# TASK GOAL
Hunt for the word "this" across the entries below, copying each line that holds it.

********

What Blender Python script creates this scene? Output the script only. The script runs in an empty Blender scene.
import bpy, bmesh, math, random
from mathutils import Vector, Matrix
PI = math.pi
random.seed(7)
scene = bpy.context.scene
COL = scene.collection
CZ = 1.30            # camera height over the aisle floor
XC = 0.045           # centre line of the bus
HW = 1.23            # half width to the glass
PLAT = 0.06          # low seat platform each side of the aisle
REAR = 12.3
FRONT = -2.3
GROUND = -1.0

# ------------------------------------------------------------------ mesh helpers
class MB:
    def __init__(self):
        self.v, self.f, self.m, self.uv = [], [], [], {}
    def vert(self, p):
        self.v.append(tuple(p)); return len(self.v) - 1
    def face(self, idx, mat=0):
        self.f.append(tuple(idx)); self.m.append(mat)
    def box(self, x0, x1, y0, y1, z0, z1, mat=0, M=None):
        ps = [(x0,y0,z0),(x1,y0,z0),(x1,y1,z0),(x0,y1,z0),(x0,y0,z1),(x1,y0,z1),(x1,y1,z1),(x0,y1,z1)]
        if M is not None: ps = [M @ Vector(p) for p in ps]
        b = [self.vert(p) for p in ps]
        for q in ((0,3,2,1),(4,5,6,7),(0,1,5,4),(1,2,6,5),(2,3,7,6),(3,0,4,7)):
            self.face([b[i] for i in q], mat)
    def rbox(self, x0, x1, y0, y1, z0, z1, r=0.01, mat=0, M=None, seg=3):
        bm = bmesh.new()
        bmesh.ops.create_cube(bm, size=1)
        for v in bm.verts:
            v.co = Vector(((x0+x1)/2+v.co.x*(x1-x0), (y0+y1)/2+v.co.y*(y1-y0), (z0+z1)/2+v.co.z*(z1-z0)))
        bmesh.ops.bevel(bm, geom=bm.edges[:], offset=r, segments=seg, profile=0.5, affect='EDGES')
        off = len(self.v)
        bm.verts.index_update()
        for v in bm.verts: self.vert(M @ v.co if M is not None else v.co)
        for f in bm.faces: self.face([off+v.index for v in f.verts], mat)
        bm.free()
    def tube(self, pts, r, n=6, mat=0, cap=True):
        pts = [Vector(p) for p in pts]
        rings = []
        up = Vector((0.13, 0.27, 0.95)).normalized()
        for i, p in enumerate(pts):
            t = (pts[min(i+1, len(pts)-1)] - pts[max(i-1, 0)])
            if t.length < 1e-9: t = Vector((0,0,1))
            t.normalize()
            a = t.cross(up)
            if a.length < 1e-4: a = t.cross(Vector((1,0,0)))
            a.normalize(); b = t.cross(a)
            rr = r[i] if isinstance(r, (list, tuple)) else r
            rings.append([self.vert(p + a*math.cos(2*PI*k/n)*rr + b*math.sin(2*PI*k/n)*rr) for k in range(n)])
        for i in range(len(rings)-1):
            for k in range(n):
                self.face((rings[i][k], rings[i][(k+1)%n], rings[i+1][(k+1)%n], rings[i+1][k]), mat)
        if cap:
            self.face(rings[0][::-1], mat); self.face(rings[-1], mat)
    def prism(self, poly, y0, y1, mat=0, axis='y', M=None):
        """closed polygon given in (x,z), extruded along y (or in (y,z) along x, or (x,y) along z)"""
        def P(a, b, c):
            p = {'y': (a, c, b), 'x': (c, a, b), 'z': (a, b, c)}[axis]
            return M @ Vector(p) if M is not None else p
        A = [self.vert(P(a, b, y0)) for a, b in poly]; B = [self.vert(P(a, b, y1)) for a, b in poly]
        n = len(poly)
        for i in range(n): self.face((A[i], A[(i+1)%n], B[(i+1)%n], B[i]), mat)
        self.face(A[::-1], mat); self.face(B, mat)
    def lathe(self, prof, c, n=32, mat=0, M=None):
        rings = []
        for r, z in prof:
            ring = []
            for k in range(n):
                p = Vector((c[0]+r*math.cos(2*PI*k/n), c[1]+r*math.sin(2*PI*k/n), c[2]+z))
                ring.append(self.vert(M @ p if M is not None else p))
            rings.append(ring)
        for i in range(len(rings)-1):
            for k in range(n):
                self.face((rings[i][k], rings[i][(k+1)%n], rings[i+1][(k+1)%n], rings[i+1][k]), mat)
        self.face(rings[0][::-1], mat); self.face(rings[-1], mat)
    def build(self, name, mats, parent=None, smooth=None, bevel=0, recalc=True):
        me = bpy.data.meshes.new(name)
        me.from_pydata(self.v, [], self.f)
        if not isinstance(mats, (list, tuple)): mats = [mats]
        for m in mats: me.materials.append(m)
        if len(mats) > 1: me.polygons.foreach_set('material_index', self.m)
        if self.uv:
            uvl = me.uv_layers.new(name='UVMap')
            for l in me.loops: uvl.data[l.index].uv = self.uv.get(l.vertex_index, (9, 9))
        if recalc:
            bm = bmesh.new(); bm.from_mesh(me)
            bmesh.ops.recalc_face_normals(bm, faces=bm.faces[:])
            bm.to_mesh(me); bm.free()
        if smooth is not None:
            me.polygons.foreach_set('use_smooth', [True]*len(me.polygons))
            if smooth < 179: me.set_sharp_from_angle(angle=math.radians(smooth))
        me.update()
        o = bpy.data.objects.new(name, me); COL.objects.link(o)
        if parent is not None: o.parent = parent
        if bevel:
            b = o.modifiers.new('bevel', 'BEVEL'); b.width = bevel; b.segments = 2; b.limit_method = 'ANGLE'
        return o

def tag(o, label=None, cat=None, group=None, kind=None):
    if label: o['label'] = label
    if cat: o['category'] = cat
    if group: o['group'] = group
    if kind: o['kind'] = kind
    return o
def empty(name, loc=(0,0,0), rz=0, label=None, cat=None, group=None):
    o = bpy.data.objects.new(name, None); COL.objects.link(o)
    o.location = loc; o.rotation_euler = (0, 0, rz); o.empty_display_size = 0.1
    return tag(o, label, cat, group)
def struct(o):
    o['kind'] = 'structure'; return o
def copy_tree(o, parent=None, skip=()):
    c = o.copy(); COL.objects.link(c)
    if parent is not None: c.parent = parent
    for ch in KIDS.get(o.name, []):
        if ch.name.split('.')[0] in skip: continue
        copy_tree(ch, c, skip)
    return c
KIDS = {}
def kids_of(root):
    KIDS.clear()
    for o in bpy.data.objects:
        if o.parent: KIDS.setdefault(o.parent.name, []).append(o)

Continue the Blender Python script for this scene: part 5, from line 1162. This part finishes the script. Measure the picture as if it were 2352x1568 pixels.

********

# SOLUTION
What Blender Python script creates this scene? Output the script only. The script runs in an empty Blender scene.
Continue the Blender Python script for this scene: part 5, from line 1162. This part finishes the script. Measure the picture as if it were 2352x1568 pixels.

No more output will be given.